Authorities say Zinda described the incident after Valdez's March 2011 slaying, right down to describing how he used the final blow – the one to the back of Valdez's scalp as he lay bleeding in a muddy field where he had fallen – to "finish him off."

But it will soon fall to a jury to decide whether what Zinda did that night was premeditated, deliberate murder or the rash act of a man who thought he was confronting a burglar in the middle of the night who had just ransacked his house.

Both theories were on display Thursday as Zinda's murder trial began in a third-floor courtroom at Sacramento Superior Court.

For the prosecution, the case is one of the victim simply being in the wrong place at the wrong time. Valdez, 20, had come to the Rio Linda neighborhood that night to party with some friends in a house not far from Zinda's.

He showed up with a half-gallon jug of Captain Morgan's rum and spent hours there that night playing cards and hanging out with friends, some he had known since elementary school, testimony on Thursday indicated.

When he decided to leave sometime around 3 a.m., Valdez went outside to find his Honda Passport SUV stuck in a mud-filled ditch.

Two friends offered to try to help drag that vehicle back onto the pavement, but decided they had to go back to a house and get a chain to help tow it out.

They left Valdez there promising to be back shortly to help, but never saw their friend alive again, Deputy District Attorney Sheri Greco told the jury in her opening statement.

The friends were delayed in returning to the scene because, when they arrived at the house to get the tow chain, one of them saw that his horses had gotten loose, and they spent 30 to 45 minutes rounding them up before returning to help Valdez.

As Valdez waited, Zinda returned to his home down the street from Valdez's vehicle to find his garage door open. Zinda, who had been out visiting a friend, went inside and heard noise. He saw his bedroom had been ransacked, and went outside, Greco said.

When Zinda saw Valdez standing outside down the street from his house, she said, Zinda decided he was involved in the burglary and confronted him.

"Mr. Zinda approaches him with ax in hand and says, 'What's the matter, buddy? Your friends leave you?'"

At that point, Valdez took off running, eventually covering a quarter mile before Zinda caught him.

"He is literally running for his life," Greco said.

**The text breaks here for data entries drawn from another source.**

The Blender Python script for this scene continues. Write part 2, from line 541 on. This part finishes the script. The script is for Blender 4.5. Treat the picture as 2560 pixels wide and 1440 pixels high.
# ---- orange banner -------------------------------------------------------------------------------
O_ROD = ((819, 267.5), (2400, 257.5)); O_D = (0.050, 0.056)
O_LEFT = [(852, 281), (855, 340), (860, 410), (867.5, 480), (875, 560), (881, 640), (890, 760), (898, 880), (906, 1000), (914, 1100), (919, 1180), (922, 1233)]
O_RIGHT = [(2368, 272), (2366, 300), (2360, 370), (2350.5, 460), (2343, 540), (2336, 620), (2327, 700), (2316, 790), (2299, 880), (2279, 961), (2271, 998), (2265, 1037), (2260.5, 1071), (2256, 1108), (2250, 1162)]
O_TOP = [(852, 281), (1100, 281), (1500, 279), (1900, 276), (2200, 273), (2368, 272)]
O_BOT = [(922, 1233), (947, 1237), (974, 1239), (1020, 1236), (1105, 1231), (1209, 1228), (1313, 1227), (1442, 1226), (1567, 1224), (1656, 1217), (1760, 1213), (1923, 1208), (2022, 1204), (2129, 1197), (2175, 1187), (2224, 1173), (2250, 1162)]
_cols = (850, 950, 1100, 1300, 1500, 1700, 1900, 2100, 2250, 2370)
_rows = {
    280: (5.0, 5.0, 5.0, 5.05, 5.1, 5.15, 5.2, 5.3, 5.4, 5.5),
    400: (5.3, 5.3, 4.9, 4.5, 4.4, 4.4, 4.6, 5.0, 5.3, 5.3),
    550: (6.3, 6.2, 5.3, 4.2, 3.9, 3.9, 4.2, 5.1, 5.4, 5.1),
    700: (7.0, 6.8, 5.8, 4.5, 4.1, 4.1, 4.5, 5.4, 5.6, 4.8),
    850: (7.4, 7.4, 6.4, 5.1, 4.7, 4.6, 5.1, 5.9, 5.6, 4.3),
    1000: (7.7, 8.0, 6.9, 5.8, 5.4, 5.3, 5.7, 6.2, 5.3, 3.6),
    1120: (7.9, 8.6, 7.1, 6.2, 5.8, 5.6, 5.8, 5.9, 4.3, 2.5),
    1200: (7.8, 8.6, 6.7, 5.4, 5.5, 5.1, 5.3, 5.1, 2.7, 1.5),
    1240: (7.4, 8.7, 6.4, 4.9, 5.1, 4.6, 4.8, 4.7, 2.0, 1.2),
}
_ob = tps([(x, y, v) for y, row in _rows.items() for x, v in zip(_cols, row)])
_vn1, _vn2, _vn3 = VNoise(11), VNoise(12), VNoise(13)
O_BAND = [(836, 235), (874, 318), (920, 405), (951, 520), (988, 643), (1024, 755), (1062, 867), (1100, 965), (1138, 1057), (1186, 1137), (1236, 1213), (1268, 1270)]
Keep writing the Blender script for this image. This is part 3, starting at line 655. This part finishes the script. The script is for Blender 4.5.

In interviews with sheriff's detectives later, Greco said, Zinda made it clear that he was after Valdez.

"Mr. Zinda admits, 'Yeah, I was coming for him like 'Deliverance,' " she said.

Greco said Zinda hit Valdez three times in the face with the ax and began to walk off until he saw Valdez struggling to get back up. Zinda returned and gave him a fourth blow to the back of his scalp, she said, and later told detectives that he wanted to "finish him off."

Greco displayed autopsy photos showing the wounds to Valdez's head, as well as crime scene photographs of Valdez's body in the field, causing some in the courtroom audience to turn away holding tissues to their eyes and noses.

She noted that Valdez never posed a threat to Zinda, and that when he was asked whether there were any other weapons at the scene he replied, "Just my ax."

A photo of the ax, with a long wooden handle, also was shown to the jury.

But Zinda's defense attorney said Valdez's death came only after the two men struggled outside the home.

"At the end of the case, we're going to ask you to find Mr. Zinda guilty of a homicide, and the homicide will be voluntary manslaughter," defense attorney Tom Johnson told the jury.

Zinda, who lived in the home with his young son, was extremely upset when he discovered his bedroom ransacked. Zinda's son was not at the house at the time, but Zinda was concerned about the violation of their home.

"He's basically a middle class man raising a kid on his own," Johnson said. "This is all he had."

When Zinda saw Valdez outside, his initial thought that he was one of the burglars "was absolutely the right thing to think," Johnson said.

"Mr. Zinda was angry about what happened in his house, as any reasonable person would be," he said.

"From there, this spiraled quickly, and within moments Mr. Valdez was deceased," Johnson added.

But Johnson insisted his client acted out of momentary rage and is not a murderer.

"Did he feel horrible about it? Yes," Johnson said. "Is he a coldblooded murderer? Absolutely not."